Rows from a dataset:
---------------

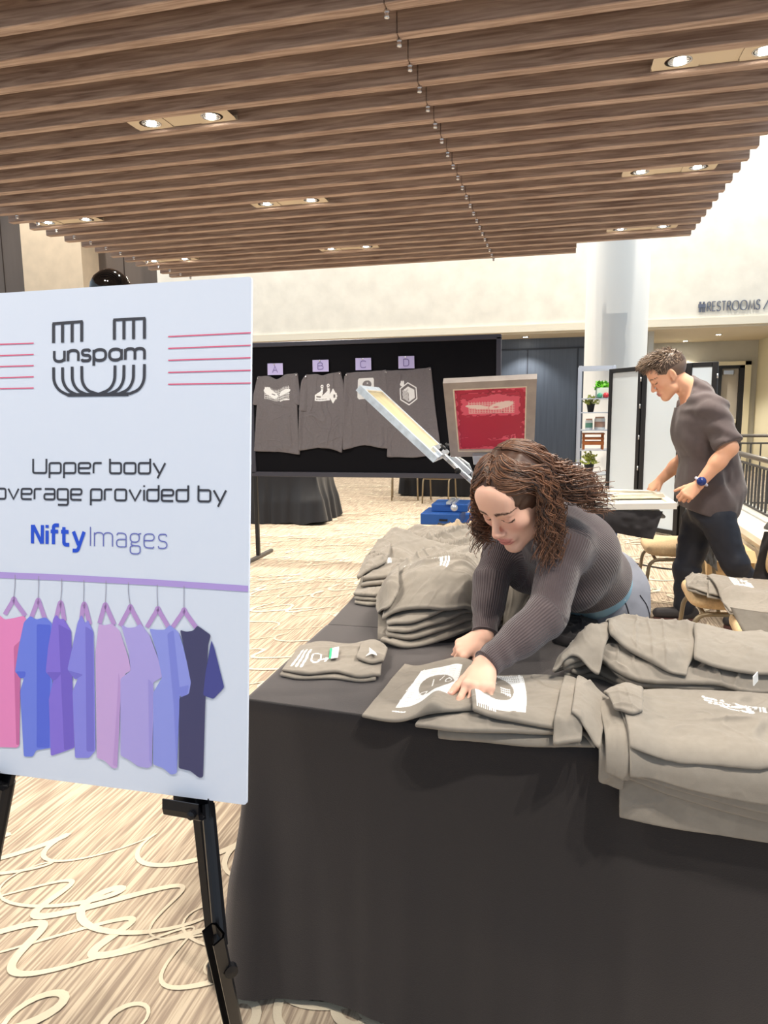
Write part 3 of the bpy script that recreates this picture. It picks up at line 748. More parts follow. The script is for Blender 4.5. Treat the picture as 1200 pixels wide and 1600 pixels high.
# tray hook on the right leg, matching one on the left
def tray_hook(P, name):
    w = MB(); f = n_b
    prof = [(-.014, .022), (-.014, 0), (-.009, -.010), (.0, -.014), (.012, -.014), (.022, -.008), (.026, .004), (.026, .022), (.023, .022), (.023, .005), (.02, -.004), (.01, -.010), (0, -.010), (-.006, -.007), (-.010, 0), (-.010, .022)]
    L = .062; vs = []
    for k in (-L, 0.012):
        for y, z in prof: vs.append(P + ex_b * k + f * y + up_b * z)
    n = len(prof); w.add(vs, [(i, (i + 1) % n, n + (i + 1) % n, n + i) for i in range(n)] + [tuple(range(n))[::-1], tuple(range(n, 2 * n))])
    w.lathe(P + ex_b * .0 + f * .026 + up_b * .002, [(.008, 0), (.008, .006), (0, .008)], 10, 0, f)
    w.build(name, M_easel, ez)
tray_hook(onb(312, 1262) - up_b * .004, 'tray_hook')
KL = onb(4, 1216); tray_hook(KL - up_b * .006, 'tray_hook')
KL2 = KL - n_b * .012 - up_b * .012
fl = ray(-75, 1700); fl = EYE + fl * (-EYE[2] / fl[2]); fl[2] = .005
w = MB(); channel(w, APEX, KL2, .030, .014, (0, -1, 0)); w.tube([KL2 + V(0, .004, 0), KL2 + (fl - KL2) * .4], .0135, 12); w.build('upper_leg', M_easel, ez)
w = MB(); q0 = KL2 + (fl - KL2) * .36; channel(w, q0, fl, .036, .020, (.55, -1, 0)); w.build('lower_leg', M_easel, ez)
rf = onz(336, 1531, .0); rf[2] = .004
w = MB(); channel(w, APEX + V(0, .03, 0), V(rf[0], rf[1] + .0, rf[2]), .026, .016, (0, 1, 0)); w.build('rear_leg', M_easel, ez)
w = MB(); w.lathe(rf - V(0, 0, .004), [(.014, 0), (.018, .01), (.018, .045), (.012, .05)], 14); w.build('rubber_foot', M_black, ez, True)
w = MB(); w.obox(APEX + V(0, .005, .01), (1, 0, 0), (0, 1, 0), (.04, .022, .03), 0, .005); w.build('hinge_block', M_easel, ez)
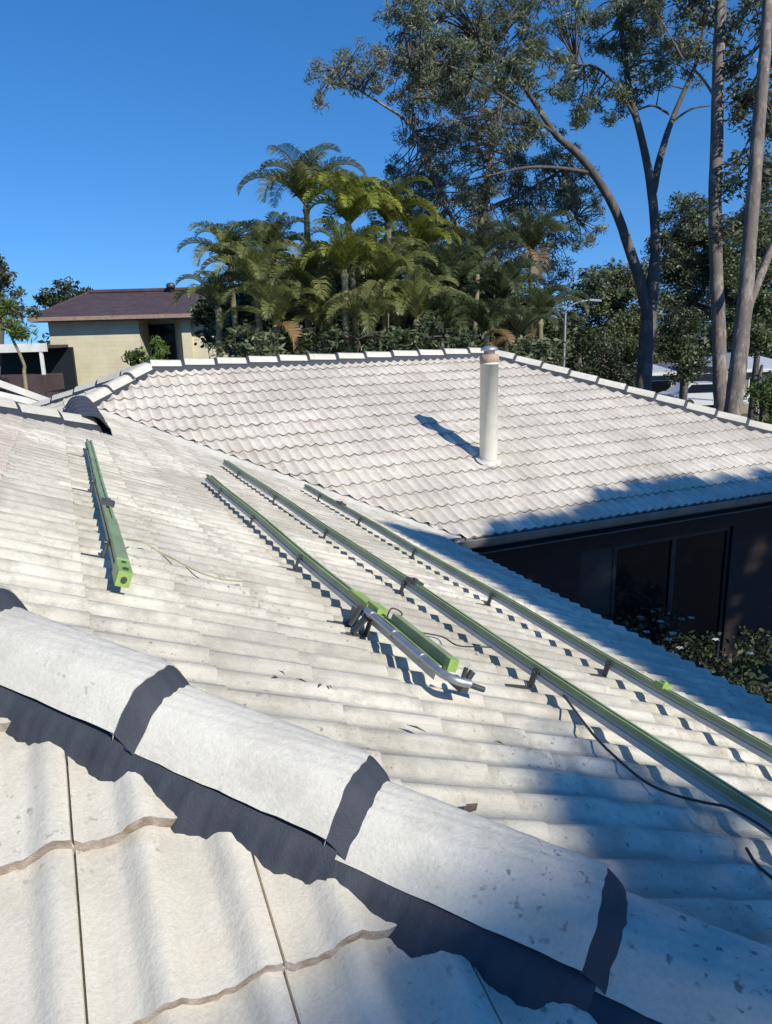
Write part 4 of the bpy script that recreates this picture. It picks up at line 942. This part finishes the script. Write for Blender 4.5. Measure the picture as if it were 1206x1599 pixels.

---------------

* [Given task]:
Return the listing above in full and without alteration, excluding its pictures.

* [The solution]:
Write part 3 of the bpy script that recreates this picture. It picks up at line 748. More parts follow. The script is for Blender 4.5. Treat the picture as 1200 pixels wide and 1600 pixels high.
# tray hook on the right leg, matching one on the left
def tray_hook(P, name):
    w = MB(); f = n_b
    prof = [(-.014, .022), (-.014, 0), (-.009, -.010), (.0, -.014), (.012, -.014), (.022, -.008), (.026, .004), (.026, .022), (.023, .022), (.023, .005), (.02, -.004), (.01, -.010), (0, -.010), (-.006, -.007), (-.010, 0), (-.010, .022)]
    L = .062; vs = []
    for k in (-L, 0.012):
        for y, z in prof: vs.append(P + ex_b * k + f * y + up_b * z)
    n = len(prof); w.add(vs, [(i, (i + 1) % n, n + (i + 1) % n, n + i) for i in range(n)] + [tuple(range(n))[::-1], tuple(range(n, 2 * n))])
    w.lathe(P + ex_b * .0 + f * .026 + up_b * .002, [(.008, 0), (.008, .006), (0, .008)], 10, 0, f)
    w.build(name, M_easel, ez)
tray_hook(onb(312, 1262) - up_b * .004, 'tray_hook')
KL = onb(4, 1216); tray_hook(KL - up_b * .006, 'tray_hook')
KL2 = KL - n_b * .012 - up_b * .012
fl = ray(-75, 1700); fl = EYE + fl * (-EYE[2] / fl[2]); fl[2] = .005
w = MB(); channel(w, APEX, KL2, .030, .014, (0, -1, 0)); w.tube([KL2 + V(0, .004, 0), KL2 + (fl - KL2) * .4], .0135, 12); w.build('upper_leg', M_easel, ez)
w = MB(); q0 = KL2 + (fl - KL2) * .36; channel(w, q0, fl, .036, .020, (.55, -1, 0)); w.build('lower_leg', M_easel, ez)
rf = onz(336, 1531, .0); rf[2] = .004
w = MB(); channel(w, APEX + V(0, .03, 0), V(rf[0], rf[1] + .0, rf[2]), .026, .016, (0, 1, 0)); w.build('rear_leg', M_easel, ez)
w = MB(); w.lathe(rf - V(0, 0, .004), [(.014, 0), (.018, .01), (.018, .045), (.012, .05)], 14); w.build('rubber_foot', M_black, ez, True)
w = MB(); w.obox(APEX + V(0, .005, .01), (1, 0, 0), (0, 1, 0), (.04, .022, .03), 0, .005); w.build('hinge_block', M_easel, ez)
Write part 4 of the bpy script that recreates this picture. It picks up at line 942. This part finishes the script. Write for Blender 4.5. Measure the picture as if it were 1206x1599 pixels.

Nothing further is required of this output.